The Facility contains the following three financial maintenance tests:
A consolidated leverage ratio that is calculated as a ratio of consolidated net funded debt to consolidated EBITDA. This ratio is initially set at 5.50:1.00 but will step-down over the life of the Facility.
A consolidated senior secured leverage ratio that is calculated as a ratio of consolidated senior secured funded debt to consolidated EBITDA. This ratio is set at 3:1.
A consolidated interest coverage ratio that is calculated as a ratio of consolidated EBITDA to consolidated interest expense. This ratio is set at 2.5:1.
Other material terms of the Facility include customary affirmative and negative covenants and events of default. Certain restrictions that we are subject to include, without limitation, restrictions on indebtedness, liens, restricted payments, investments and capital expenditures.
Under our existing guaranty and collateral agreement, borrowings under the Amended Credit Agreement are guaranteed by our material domestic subsidiaries, and are secured on a first priority basis by (i) substantially all assets (except real estate and fixtures) of the Company and its material domestic subsidiaries, and (ii) a pledge of not greater than 65% of the equity interest in each of our material, first-tier foreign subsidiaries. None of our foreign subsidiaries guarantee our obligations under the Amended Credit Agreement.

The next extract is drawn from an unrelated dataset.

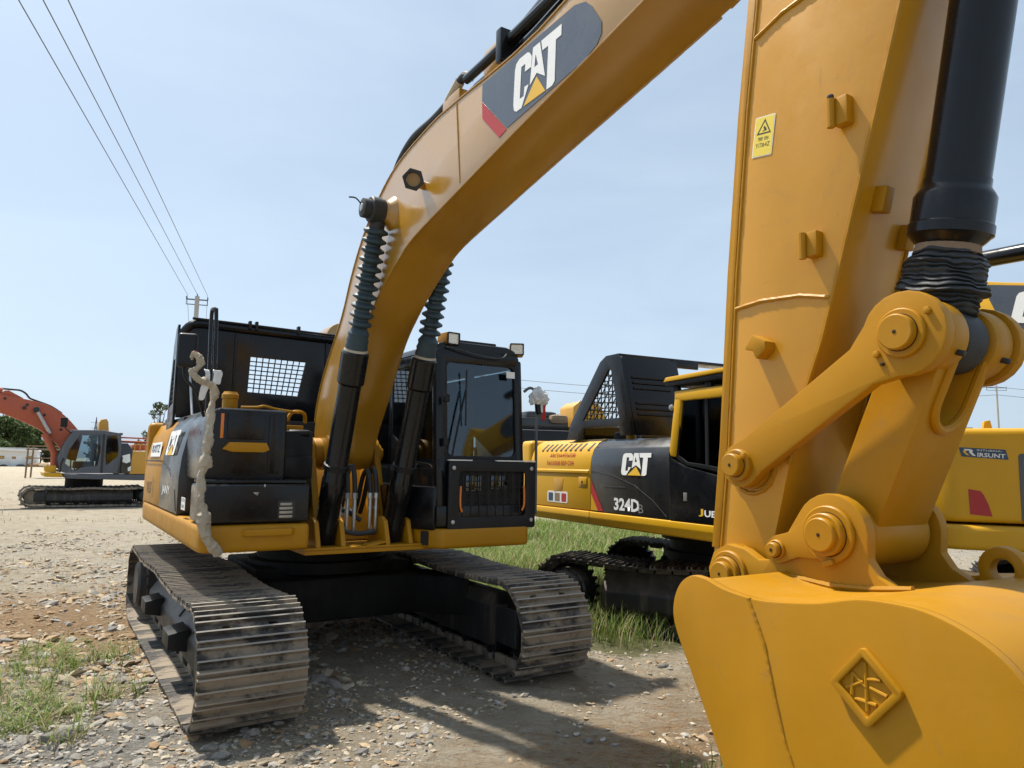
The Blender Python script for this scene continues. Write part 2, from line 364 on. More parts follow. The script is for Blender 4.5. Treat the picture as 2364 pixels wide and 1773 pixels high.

A copy of the Amended Credit Agreement is filed herewith as Exhibit 99.1. The foregoing description of the Amended Credit Agreement does not purport to be complete and is qualified in its entirety by reference to the Amended Credit Agreement.

Item 9.01. Financial Statements and Exhibits
           (d)      Exhibits
Exhibit 
 
 
Number 
 
Exhibit Title 
 
 
 
99.1
 
Third Amended and Restated Credit Agreement, dated as of March 22, 2016, among Griffon Corporation, a Delaware corporation, the several banks and other financial institutions or entities from time to time party thereto, Deutsche Bank Securities Inc. and Wells Fargo Bank, National Association, as co-syndication agents, Bank of America, N.A., Capital One, N.A. and Citizens Bank, National Association, as co-documentation agents and JPMorgan Chase Bank, N.A., as administrative agent.







SIGNATURE

Pursuant to the requirements of the Securities Exchange Act of 1934, the registrant has duly caused this report to be signed on its behalf by the undersigned hereunto duly authorized.

Dated: March 22, 2016
GRIFFON CORPORATION.
 
 
 
By:
/s/ Seth L. Kaplan
 
 
Name: Seth L. Kaplan
 
 
Title: Senior Vice President





EXHIBIT INDEX

Exhibit 
 
 
Number 
 
Exhibit Title 
 
 
 
99.1
 
Third Amended and Restated Credit Agreement, dated as of March 22, 2016, among Griffon Corporation, a Delaware corporation, the several banks and other financial institutions or entities from time to time party thereto, Deutsche Bank Securities Inc. and Wells Fargo Bank, National Association, as co-syndication agents, Bank of America, N.A., Capital One, N.A. and Citizens Bank, National Association, as co-documentation agents and JPMorgan Chase Bank, N.A., as administrative agent.